(Excerpt from a dataset):
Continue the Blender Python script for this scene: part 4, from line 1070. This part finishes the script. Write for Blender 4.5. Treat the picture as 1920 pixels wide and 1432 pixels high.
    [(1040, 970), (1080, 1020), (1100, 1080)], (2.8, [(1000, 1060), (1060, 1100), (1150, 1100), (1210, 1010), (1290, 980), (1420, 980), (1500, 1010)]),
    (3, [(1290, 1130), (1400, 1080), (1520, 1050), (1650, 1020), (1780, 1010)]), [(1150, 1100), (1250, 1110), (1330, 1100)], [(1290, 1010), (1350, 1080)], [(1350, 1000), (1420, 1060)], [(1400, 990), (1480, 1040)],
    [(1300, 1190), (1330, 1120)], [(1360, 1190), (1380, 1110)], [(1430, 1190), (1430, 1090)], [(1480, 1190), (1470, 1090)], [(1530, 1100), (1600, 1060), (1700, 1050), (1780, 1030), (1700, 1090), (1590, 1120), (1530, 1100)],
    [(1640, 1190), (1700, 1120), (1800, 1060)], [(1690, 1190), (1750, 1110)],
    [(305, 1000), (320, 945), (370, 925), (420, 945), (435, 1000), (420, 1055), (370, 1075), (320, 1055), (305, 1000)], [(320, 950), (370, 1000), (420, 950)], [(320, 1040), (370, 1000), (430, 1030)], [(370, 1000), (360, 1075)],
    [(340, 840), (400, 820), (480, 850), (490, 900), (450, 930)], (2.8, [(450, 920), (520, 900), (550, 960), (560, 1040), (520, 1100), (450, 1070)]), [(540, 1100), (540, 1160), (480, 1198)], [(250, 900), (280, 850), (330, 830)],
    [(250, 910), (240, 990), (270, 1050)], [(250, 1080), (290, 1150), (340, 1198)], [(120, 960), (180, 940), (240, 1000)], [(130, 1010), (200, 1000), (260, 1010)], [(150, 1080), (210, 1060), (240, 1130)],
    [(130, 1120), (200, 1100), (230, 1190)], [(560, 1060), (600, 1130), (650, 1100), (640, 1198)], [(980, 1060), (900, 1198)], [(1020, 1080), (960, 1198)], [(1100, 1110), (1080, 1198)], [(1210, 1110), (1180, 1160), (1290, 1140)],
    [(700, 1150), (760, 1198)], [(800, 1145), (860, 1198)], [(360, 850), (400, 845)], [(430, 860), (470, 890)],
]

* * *

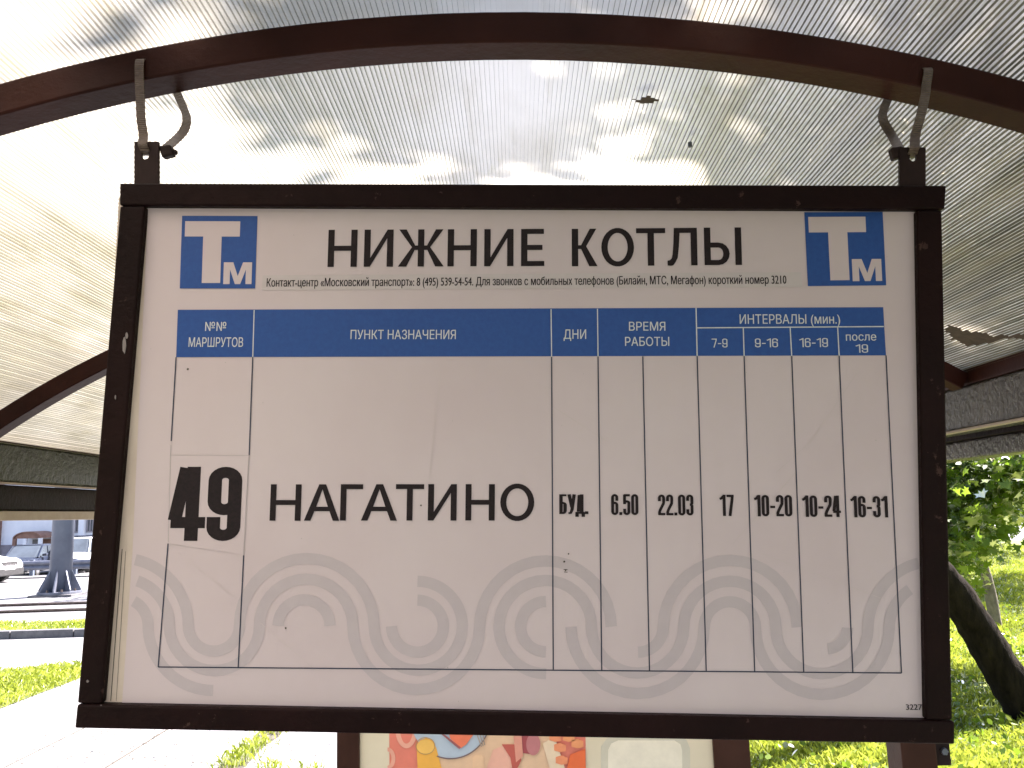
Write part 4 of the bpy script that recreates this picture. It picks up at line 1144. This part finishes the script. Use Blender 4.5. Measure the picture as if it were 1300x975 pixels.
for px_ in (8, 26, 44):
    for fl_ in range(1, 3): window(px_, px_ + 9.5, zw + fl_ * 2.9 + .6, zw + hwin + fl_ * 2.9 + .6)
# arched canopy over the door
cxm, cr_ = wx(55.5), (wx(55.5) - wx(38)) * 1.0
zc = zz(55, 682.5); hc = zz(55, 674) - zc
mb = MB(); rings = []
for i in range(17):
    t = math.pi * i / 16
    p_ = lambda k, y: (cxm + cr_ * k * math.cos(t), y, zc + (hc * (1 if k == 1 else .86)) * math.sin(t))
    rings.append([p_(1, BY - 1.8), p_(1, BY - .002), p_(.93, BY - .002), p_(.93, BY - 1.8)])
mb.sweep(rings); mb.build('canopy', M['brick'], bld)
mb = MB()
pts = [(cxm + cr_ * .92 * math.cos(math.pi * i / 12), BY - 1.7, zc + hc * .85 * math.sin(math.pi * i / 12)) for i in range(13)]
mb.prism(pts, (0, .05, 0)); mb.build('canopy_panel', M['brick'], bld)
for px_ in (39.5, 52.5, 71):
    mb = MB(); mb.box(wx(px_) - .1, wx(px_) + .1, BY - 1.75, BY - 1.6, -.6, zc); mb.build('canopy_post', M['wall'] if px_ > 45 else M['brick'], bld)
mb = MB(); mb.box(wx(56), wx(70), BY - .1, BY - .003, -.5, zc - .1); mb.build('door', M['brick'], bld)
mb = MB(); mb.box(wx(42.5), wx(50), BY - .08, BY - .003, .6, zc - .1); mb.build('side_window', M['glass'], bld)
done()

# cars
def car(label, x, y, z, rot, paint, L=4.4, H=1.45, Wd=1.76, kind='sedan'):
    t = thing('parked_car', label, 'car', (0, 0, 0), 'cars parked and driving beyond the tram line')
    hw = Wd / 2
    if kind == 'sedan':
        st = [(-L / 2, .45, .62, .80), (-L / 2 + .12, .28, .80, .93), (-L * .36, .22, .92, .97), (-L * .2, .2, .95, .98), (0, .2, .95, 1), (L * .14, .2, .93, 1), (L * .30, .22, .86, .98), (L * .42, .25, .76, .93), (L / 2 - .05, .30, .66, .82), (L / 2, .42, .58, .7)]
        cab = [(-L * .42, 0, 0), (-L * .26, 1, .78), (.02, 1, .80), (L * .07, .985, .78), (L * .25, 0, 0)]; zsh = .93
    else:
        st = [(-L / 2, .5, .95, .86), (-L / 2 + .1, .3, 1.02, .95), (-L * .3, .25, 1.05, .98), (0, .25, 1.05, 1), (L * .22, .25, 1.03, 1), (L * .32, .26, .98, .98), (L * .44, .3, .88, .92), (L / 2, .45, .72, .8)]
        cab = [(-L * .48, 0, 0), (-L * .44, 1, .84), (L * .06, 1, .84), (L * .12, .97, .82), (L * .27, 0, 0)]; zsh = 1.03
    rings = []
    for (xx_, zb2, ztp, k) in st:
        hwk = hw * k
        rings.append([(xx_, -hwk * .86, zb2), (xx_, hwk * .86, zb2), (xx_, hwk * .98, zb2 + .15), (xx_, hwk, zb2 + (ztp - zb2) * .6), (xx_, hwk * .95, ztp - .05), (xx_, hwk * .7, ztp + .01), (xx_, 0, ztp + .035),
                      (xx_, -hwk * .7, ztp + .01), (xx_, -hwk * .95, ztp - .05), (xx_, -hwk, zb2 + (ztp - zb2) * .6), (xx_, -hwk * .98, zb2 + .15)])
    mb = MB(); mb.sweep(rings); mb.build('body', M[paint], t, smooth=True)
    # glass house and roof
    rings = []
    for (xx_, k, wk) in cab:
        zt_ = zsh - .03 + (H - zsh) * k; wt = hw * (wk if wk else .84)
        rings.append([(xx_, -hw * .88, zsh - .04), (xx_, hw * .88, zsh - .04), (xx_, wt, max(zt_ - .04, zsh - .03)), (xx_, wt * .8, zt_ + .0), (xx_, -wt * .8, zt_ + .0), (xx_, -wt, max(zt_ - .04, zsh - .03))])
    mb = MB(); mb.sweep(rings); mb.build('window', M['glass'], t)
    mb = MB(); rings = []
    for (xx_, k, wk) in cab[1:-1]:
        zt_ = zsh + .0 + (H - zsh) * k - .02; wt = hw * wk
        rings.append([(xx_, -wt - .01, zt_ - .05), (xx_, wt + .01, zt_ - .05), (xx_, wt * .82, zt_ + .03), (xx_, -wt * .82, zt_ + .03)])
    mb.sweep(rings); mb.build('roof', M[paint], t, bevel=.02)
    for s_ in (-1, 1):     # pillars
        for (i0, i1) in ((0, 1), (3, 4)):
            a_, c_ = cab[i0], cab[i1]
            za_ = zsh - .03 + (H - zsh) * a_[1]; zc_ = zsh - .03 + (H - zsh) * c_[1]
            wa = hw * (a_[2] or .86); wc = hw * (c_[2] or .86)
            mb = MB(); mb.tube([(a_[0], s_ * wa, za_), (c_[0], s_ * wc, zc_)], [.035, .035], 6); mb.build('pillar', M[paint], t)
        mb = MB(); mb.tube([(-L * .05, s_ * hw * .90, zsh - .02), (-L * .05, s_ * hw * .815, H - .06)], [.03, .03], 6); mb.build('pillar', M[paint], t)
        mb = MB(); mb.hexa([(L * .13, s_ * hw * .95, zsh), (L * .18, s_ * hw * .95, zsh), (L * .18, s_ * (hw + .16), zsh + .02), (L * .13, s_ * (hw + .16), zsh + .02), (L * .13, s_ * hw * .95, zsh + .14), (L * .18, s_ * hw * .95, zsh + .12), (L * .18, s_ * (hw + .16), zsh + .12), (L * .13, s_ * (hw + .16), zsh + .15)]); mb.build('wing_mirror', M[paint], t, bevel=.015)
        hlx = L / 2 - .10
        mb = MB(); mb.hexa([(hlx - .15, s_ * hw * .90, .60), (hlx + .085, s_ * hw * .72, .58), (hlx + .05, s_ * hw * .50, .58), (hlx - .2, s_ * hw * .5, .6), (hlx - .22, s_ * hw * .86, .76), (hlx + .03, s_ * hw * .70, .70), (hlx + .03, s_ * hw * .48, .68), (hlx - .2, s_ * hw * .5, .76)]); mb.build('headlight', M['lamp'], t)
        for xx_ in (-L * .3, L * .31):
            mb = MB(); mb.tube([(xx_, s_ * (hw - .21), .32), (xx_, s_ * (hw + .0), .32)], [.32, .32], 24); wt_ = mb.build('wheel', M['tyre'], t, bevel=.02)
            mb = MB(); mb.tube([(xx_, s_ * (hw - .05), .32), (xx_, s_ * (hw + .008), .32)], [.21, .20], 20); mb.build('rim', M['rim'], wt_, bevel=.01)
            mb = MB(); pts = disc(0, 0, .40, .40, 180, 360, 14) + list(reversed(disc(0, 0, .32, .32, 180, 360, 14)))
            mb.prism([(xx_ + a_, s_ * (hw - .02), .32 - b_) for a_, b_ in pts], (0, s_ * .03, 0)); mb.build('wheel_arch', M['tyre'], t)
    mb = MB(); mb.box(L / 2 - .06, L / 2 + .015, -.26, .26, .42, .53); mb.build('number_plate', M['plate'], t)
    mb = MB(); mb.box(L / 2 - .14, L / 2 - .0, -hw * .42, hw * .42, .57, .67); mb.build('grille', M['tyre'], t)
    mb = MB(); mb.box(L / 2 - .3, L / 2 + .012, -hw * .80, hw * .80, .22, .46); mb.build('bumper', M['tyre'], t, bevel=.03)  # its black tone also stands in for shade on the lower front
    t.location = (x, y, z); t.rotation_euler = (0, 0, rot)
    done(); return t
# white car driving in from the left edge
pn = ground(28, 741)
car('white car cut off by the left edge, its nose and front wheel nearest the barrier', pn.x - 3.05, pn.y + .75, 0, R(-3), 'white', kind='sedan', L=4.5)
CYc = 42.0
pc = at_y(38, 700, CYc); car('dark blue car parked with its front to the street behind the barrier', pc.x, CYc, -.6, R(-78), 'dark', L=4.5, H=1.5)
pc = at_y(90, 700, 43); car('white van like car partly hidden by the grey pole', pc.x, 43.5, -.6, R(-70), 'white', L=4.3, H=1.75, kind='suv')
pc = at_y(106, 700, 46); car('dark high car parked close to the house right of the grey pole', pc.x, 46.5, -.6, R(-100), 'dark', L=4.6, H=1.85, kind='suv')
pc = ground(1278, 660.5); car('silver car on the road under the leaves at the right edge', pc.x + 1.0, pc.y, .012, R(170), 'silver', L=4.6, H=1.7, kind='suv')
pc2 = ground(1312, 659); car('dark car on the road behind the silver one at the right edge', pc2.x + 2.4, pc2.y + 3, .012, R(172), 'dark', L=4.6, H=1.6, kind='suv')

==

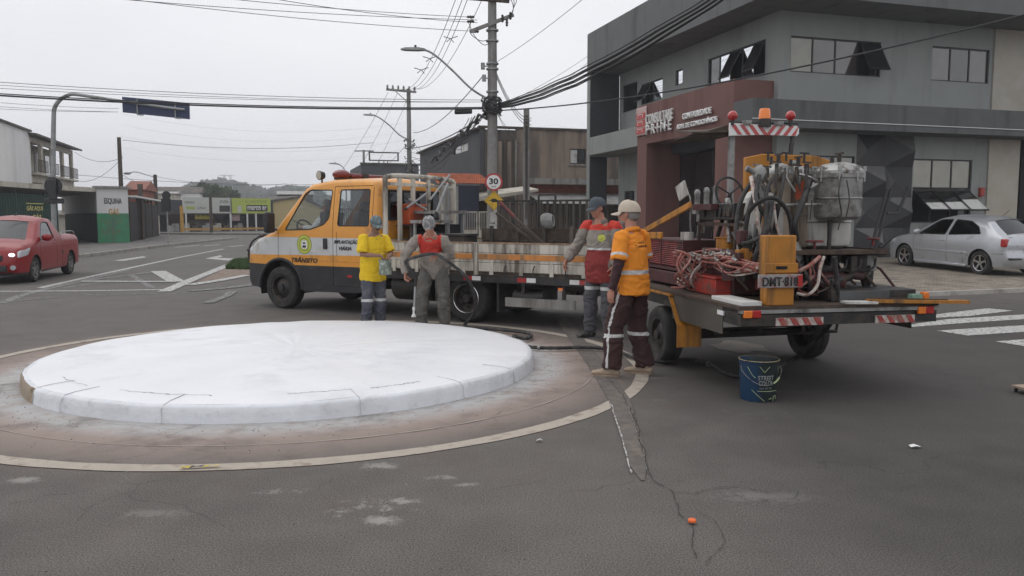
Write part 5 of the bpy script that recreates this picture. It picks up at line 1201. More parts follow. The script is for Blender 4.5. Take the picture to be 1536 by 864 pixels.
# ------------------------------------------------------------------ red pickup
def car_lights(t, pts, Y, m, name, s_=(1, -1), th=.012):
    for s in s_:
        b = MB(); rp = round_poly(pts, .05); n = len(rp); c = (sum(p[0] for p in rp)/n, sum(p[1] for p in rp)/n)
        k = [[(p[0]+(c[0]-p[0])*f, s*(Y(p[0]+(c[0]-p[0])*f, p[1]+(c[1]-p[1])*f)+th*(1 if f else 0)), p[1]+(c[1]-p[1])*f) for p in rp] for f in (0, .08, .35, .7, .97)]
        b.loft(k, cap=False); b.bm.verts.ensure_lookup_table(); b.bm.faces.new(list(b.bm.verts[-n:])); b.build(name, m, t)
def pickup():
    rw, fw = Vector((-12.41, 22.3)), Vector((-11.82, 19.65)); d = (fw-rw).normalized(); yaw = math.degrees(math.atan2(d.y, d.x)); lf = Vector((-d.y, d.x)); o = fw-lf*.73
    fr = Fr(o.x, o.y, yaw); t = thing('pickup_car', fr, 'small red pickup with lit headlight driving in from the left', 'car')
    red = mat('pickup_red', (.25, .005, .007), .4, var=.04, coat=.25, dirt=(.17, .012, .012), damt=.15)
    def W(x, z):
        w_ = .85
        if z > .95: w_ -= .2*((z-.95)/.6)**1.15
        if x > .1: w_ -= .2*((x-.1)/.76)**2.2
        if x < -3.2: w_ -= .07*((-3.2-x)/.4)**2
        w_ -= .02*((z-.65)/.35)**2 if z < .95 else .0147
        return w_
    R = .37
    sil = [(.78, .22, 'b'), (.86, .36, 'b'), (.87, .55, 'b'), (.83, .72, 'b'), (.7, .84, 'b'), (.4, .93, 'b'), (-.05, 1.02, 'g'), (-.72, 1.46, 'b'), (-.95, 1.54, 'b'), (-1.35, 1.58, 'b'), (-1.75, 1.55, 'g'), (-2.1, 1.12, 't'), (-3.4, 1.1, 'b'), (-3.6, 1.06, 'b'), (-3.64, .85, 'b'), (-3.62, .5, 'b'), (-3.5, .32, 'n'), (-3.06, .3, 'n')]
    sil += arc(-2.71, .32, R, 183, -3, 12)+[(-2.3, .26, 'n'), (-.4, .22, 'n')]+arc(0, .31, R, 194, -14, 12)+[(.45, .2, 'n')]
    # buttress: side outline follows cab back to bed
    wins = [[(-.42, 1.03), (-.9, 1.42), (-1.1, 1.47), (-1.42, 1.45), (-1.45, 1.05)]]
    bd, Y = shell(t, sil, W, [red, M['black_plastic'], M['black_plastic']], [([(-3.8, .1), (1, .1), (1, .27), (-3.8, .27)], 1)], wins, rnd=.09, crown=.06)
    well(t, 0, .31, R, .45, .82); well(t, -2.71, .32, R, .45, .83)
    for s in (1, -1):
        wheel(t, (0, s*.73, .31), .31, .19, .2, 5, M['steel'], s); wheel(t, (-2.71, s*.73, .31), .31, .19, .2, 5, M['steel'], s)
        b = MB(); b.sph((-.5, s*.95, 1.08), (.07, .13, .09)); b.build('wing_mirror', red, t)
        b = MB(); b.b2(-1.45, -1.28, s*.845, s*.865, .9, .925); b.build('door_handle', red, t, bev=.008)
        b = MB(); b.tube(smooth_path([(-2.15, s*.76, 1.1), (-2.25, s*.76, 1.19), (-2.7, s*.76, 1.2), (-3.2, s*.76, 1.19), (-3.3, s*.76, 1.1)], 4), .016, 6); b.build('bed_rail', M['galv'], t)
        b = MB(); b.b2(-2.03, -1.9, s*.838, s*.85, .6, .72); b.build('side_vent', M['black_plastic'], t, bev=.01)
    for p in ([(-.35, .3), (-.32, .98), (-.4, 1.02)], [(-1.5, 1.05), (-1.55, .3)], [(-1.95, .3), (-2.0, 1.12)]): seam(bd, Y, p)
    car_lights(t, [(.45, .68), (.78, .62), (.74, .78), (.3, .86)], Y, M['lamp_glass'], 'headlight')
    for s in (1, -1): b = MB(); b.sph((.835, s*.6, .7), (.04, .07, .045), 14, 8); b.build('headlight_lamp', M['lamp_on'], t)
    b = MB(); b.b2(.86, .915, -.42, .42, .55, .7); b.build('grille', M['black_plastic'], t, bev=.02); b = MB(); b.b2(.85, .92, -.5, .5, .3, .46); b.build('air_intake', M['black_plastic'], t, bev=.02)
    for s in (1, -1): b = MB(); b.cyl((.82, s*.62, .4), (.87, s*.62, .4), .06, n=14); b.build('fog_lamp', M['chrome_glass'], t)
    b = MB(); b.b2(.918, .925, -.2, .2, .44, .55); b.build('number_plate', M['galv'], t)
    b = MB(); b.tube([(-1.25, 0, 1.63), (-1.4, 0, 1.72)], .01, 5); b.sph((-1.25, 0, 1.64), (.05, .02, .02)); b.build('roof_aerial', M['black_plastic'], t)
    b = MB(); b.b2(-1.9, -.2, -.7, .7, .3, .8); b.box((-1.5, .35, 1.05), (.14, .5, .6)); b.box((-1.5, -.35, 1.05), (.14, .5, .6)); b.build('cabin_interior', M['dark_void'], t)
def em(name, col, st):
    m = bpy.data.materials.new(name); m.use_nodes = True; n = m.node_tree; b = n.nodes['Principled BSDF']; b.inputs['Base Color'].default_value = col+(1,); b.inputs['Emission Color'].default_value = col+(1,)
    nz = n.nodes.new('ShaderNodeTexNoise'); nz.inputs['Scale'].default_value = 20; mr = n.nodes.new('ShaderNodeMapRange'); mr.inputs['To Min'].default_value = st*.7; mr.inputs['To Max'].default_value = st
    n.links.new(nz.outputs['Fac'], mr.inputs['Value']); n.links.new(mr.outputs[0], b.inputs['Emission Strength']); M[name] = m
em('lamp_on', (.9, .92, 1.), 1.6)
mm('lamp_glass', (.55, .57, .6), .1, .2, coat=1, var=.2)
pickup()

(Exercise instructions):
Count each line of the entries that holds the word "picture", then state the total and nothing more.

(Exercise solution):
3